Ellipse has dropped its ‘actively at work' conditions in favour of a new set of terms that, it claims, will give employers, advisers and scheme members ‘greater certainty' of cover.
The digital group risk insurer said the move had been prompted by advisers "concerned" at the potential uninsured risks their clients were facing.
Actively at work conditions are used widely by insurers to protect them from taking on individuals who are absent from work due to sickness absence.
Such employees are seen as presenting a higher risk of becoming a claim than their colleagues who are working, and are not normally provided with cover until they return to work.
John Ritchie, chief executive of Ellipse said this can cause "serious problems" for employers and their advisers, particularly with clients who may be asking for cover on the basis of a quote obtained some time earlier or who are in the middle of switching from one insurer to another.

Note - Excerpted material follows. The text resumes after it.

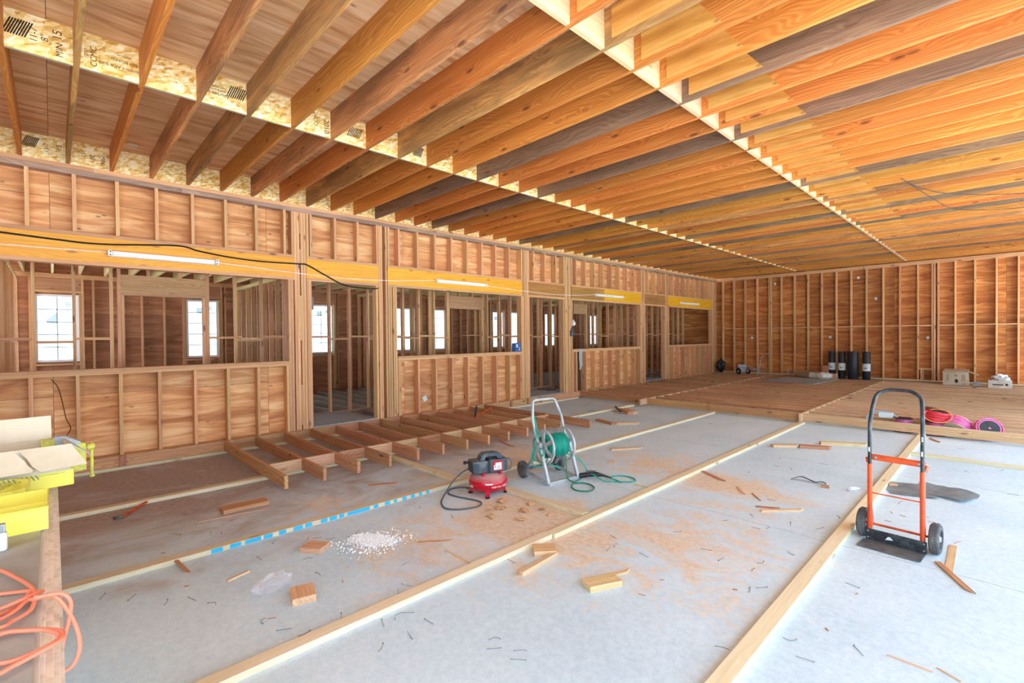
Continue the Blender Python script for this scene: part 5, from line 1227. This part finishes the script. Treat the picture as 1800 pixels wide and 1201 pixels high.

He said: There's no problem if they return to work soon afterwards but if their absence is due to a serious condition which turns out to be terminal, the gap in their cover only becomes apparent when a claim is submitted.
"The employer is not always aware of which employees are affected and, even if they are, their choices for preventing gaps in cover are very limited (often, their only option is to stick with their existing insurer, even if the terms are otherwise are ones they were trying to move away from)."
Ritchie continued: "What we will do instead is ask employers to tell us who has had a history of taking off significant chunks of time - at least four or more whole weeks, whether in one go or in weeks at a time - in the year prior to the cover starting.
"This is data they should have on file as absences in excess of whole weeks need to be supported by GP notes. By looking at what has happened in the recent past, rather than arriving at a cover date and suddenly being faced with a problem - or as often not even realising there's a problem - our new approach will give employers, and their advisers, far more certainty about who is or isn't covered."